Tuttle provides insight into his thinking through ETF model portfolios the Tuttle Capital website offers free to the public. These model portfolios constitute hypothetical groupings of Tuttle and outside ETF products to illustrate his point of view in action.

Tuttle Capital offers several newsletters, including TCM Financial News vs. Noise and The Woke Street Journal, to distribute Tuttle’s observations and investment philosophy and provides whitepapers and insights to address market issues and clarify ideas.

Tuttle also published “How Harvard and Yale Beat the Market” in 2009 to anchor his forward-looking due diligence philosophy in observations about the relative investment success of college endowments.

“Education is key — Wall Street is a very unkind place to the uneducated investor,” Tuttle said. “If you’re not educated, you have no idea whether your advisor is good, so be educated.”

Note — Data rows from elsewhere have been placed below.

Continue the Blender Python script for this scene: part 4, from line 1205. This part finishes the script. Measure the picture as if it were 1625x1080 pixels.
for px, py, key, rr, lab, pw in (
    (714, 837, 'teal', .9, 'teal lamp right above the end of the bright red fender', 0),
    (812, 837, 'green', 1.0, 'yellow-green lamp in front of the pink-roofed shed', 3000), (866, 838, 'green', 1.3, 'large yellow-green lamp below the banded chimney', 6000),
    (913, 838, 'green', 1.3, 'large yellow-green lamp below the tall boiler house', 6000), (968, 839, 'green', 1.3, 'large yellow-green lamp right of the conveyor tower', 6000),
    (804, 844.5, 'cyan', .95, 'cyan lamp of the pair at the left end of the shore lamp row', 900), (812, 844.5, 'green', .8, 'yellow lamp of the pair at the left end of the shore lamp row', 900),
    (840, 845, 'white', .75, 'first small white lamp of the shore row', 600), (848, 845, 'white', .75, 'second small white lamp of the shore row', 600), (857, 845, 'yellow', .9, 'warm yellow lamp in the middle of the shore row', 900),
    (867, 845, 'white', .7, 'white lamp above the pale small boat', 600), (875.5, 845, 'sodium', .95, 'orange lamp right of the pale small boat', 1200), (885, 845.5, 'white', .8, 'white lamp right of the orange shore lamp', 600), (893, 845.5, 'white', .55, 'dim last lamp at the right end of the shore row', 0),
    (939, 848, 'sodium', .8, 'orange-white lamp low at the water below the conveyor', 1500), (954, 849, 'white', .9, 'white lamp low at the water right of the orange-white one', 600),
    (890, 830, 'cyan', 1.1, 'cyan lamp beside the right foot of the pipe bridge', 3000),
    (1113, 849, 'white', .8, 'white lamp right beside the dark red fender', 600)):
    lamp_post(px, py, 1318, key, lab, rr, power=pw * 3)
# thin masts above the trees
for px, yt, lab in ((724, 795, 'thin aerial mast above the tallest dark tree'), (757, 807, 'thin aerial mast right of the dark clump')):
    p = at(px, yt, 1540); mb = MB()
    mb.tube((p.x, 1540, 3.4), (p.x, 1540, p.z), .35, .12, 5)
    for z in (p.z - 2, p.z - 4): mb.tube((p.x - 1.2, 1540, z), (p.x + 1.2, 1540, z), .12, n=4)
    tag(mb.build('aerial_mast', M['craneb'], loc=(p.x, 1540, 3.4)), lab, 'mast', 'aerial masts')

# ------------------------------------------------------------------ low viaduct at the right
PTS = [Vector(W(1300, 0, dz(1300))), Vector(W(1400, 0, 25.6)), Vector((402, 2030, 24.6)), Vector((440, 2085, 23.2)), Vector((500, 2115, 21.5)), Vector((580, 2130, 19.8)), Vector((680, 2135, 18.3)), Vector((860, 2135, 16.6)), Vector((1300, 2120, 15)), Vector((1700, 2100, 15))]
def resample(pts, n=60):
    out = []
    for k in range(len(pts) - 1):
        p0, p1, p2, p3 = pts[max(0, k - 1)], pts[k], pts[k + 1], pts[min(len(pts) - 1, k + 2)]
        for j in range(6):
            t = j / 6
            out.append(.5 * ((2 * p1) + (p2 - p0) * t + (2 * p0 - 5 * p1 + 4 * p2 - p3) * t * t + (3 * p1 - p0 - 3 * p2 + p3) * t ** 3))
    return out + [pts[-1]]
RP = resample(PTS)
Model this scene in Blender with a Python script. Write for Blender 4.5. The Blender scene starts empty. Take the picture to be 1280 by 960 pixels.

Tuttle also thinks educated investors can do better than those who work with financial advisors or put their money in total-market ETFs and watch it grow over the long term. Tuttle Capital is for those folks.

“That assumes you’ve got the time, the expertise, and the emotional fortitude,” Tuttle said. “I look at investing like I look at poker: There are times when it makes sense to go all in and times when it makes sense to fold. And the best poker players fold 70% of the time.”